Reactions between tetravalent tin halides and lithium or sodium carbodiimide led to the
formation of already known ternary compounds containing either Li or Na, e.g.,
A2Sn(CN2)3, A = Li, Na. To avoid the formation of ternary Li/Na containing
dinitridocarbonates, reactions of Pb(CN2) and SnBr4 were carried out, leading to the
formation of yellow single crystals, that were identified as Pb14.66Sn7.34Br26(CN2)7O2.
VIII
The compound containing only divalent tin has a complex crystal structure, where one
metal site is occupied by both tin and lead. The tin to lead ratio could be determined
by energy-dispersive X-ray spectroscopy (EDX) and is consistent with the crystal
structure refinement.
In course of explorative syntheses in the system of Li2(CN2), SnO, and SnX2, (X = Cl,
Br, I), three tin oxide halides, Sn7O4Cl6, Sn7O4Br6, and Sn4OI6, were obtained. Since
some tin oxide halides (in particular tin oxide chloride) were mentioned in the literature
several decades ago, but without any crystal structure data, the discovery of these
three compounds closed a long-standing gap between tin(II) oxide and tin halides.
From similar reactions with Li2(CN2) and SnI2, a ternary lithium tin iodide, LiSn3I7, was
obtained and later synthesized from SnI2 and LiI. Its crystal structure is closely related
to SnI2, but with one shared position of lithium and tin. Recorded 7Li, 119Sn, and 127I
solid-state nuclear magnetic resonance (ssNMR) spectra of LiSn3I7 and some related
compounds demonstrated the incorporation of Li into the structure and showed the
presence of two distinct tin sites.
Besides syntheses with tin halides, reactions between lithium carbodiimide and
tungsten oxide halides were carried out to synthesize a tungsten oxide carbodiimide.

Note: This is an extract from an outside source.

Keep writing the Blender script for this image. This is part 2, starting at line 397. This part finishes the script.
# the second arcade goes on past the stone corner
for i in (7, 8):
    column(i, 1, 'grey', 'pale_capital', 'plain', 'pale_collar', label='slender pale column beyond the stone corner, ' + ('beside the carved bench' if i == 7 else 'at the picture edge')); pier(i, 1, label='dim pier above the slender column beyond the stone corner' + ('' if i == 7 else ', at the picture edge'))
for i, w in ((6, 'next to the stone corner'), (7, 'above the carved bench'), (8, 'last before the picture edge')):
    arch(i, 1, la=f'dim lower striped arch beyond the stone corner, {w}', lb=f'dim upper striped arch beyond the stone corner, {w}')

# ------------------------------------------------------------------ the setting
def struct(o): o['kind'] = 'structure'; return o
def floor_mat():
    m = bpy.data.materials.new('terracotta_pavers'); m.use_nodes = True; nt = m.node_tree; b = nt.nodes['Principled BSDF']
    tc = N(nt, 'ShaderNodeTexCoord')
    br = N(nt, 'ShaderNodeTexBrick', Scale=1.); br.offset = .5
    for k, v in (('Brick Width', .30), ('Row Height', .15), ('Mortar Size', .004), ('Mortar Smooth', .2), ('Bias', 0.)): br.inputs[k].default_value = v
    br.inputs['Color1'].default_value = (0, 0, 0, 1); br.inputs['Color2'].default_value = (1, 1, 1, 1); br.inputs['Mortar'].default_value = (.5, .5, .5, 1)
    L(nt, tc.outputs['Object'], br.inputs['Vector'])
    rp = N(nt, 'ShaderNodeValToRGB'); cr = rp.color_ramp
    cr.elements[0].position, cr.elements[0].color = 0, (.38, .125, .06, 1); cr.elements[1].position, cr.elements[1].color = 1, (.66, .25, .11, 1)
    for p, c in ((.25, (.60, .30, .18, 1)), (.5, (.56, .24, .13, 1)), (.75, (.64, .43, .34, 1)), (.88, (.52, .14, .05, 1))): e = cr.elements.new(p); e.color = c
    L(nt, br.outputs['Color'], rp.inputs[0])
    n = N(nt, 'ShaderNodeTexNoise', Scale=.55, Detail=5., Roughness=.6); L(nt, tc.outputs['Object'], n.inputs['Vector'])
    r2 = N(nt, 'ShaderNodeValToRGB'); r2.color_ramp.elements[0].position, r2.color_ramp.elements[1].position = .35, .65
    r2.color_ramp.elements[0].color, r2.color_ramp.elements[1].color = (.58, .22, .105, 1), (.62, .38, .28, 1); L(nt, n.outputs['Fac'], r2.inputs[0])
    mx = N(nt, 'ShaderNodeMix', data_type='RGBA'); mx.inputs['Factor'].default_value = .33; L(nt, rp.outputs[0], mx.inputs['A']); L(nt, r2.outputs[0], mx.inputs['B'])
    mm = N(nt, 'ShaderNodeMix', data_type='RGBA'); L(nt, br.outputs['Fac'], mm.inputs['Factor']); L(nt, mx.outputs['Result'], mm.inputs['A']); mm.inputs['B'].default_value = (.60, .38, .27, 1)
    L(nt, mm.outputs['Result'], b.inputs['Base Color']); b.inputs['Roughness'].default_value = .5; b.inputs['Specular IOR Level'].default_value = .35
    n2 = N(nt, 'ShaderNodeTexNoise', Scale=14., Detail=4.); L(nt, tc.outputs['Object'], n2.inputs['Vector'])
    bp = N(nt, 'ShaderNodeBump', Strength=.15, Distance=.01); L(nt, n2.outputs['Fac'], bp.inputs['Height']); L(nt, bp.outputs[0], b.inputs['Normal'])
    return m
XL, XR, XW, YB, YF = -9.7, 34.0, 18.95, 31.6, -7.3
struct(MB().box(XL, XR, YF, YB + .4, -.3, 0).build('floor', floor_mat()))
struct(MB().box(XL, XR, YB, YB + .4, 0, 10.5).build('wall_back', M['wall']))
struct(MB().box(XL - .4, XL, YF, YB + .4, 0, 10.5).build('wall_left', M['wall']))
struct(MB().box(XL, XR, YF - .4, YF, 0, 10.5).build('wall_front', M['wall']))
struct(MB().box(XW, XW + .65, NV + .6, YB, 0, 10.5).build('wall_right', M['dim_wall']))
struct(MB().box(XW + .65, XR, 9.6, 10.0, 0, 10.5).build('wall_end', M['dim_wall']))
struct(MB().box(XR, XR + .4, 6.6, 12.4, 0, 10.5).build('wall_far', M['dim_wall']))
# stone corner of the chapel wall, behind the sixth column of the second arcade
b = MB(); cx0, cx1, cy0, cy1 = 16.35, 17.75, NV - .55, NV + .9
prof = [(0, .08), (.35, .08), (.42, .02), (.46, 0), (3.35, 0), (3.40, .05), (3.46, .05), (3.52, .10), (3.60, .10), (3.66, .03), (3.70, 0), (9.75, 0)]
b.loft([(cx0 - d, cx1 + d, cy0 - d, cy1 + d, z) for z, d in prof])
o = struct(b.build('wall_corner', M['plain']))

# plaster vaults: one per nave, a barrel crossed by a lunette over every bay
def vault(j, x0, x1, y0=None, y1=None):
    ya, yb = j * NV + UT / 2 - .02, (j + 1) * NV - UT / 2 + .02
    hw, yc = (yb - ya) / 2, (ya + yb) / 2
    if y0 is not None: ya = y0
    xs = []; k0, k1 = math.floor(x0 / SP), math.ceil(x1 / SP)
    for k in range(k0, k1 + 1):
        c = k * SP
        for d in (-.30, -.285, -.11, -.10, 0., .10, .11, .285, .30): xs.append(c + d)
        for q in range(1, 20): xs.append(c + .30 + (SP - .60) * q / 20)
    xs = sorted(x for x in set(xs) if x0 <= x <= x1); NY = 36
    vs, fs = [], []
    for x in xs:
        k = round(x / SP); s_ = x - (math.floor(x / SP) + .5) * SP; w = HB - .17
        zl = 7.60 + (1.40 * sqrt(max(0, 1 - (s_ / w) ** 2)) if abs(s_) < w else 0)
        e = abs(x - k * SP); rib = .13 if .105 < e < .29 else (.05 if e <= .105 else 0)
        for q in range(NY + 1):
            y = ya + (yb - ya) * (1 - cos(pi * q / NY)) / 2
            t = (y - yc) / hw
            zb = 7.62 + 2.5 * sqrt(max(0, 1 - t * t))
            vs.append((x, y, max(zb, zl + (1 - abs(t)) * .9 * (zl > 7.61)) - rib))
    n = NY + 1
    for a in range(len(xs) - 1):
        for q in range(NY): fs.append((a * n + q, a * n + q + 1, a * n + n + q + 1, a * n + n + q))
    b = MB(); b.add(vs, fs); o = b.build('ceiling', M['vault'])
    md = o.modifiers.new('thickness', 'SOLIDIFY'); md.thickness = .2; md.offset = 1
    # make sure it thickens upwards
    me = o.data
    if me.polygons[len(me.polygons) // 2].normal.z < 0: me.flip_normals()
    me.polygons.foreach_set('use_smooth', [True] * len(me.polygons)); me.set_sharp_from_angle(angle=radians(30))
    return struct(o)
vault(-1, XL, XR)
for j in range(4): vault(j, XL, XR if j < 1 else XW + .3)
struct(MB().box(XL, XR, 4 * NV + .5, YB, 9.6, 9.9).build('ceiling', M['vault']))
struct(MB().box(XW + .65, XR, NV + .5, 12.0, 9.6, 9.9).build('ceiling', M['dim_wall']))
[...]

Since reactions with tungsten oxide chlorides and tungsten oxide bromide failed, a
tungsten oxide iodide known from textbooks and articles, WO2I2, was synthesized to
perform further reactions with it. Single crystals of WO2I2 were synthesized and its
previously unknown crystal structure was determined. In addition, a second compound
with the composition W2O3I4 was obtained and structurally characterized.
WO2I2 was synthesized from a mixture of WO3, W, and I2 at a temperature gradient of
800 to 300 °C. WO2I2 has been reported in the literature to play an important role in
chemical transport reactions in tungsten halogen lamps, although its crystal structure
was previously unknown. When heated above 400 °C, WO2I2 transforms into W2O3I4,
a compound completely unknown in the literature so far.